VI
— La lengua obediente
J.B. Watson
De
los cuatro trozos que vamos a considerar en la profecía de Isaías, dos
comienzan con las palabras, “he aquí mi Siervo”. La voz de Dios llama la
atención del hombre a la persona de Cristo, queriendo quitar nuestros
pensamientos de todo otro tema. Nos dice, en efecto: “Observen el siervo ideal.
Consideren a uno que ha actuado a la perfección. Contémplenle, el ejemplo del
servicio intachable. Y, limpiados por su sangre expiatoria, revivificados con
vida nueva, hechos hijos míos, vayan a su vez a servirme a mí según el mismo
patrón”.
Los otros dos trozos que veremos —el
segundo y el tercero— están escritos en la primera persona. Es nuestro Señor
Jesucristo quien habla de sí mismo. Él dirige la atención a ciertas verdades
acerca de su persona, comenzando con, “Oíd, costas, y escuchad, pueblos
lejanos”, y, “El Señor me dio lengua de sabios”.

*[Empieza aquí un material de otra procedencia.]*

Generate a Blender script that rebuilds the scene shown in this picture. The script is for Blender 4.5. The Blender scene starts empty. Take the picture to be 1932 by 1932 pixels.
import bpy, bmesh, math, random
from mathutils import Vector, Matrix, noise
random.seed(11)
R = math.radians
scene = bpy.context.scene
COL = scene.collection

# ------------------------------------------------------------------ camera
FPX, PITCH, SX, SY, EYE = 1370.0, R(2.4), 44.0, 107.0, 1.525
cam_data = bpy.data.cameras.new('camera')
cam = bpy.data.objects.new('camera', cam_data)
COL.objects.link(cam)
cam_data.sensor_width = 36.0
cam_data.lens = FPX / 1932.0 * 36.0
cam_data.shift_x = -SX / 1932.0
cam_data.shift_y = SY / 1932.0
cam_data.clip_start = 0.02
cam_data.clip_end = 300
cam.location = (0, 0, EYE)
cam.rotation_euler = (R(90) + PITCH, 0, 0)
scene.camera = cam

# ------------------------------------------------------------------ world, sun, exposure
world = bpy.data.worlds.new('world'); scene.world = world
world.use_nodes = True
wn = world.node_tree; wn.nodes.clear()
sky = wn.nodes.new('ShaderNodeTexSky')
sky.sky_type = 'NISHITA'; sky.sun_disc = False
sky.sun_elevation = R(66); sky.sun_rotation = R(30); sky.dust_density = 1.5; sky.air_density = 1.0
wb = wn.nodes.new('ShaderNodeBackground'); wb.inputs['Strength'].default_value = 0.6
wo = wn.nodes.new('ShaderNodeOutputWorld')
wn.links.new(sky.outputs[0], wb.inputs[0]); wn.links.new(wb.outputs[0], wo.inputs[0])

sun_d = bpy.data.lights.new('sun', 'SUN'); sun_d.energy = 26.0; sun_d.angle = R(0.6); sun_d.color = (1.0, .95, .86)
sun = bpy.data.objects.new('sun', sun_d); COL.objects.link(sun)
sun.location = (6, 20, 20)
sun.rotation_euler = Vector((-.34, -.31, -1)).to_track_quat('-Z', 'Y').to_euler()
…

Cada uno de estos textos nos dice
algo de la manera de hablar de nuestro Señor. Nuestra habla como cristianos es
una parte tan importante de nuestra vida, y de ella depende en tan gran medida
la influencia que tenemos, que debe ser de ayuda un examen de la conversación
de Aquel que hablaba como jamás hombre alguno.
He
aquí mi siervo ... No gritará, ni alzará
su voz, ni la hará oír en la calle. Isaías 42.2.

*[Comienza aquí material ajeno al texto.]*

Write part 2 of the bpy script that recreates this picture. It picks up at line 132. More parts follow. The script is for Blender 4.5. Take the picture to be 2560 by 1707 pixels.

El capítulo 12 de Mateo explica el
cumplimiento de esta profecía. Mateo reconoció a su Señor al haberle observado
un día en su labor para Dios. A su Maestro le había visto realizar muchos
milagros maravillosos y le había escuchado encargar rigurosamente a la gente
que no le descubriesen. Inmediatamente pensó en este versículo en Isaías y vio
en las actividades de su Señor aquel día un cumplimiento de aquella profecía
antigua; a saber, cuando el perfecto Siervo de Jehová andaría entre hombres y
su lenguaje se caracterizaría por gracia, ternura, ausencia de promoción
propia, y por el hecho que su manera de hablar llamaría la atención más bien a
su gran misión en el mundo.
Él no iba a gritar, contender o
reñir. No alzaría su voz ni habría nada estridente en su proceder. Más bien,
este Siervo manifestaría una ternura y decoro que proclamarían de una vez su
afán de hacer la voluntad de Otro y no la suya propia.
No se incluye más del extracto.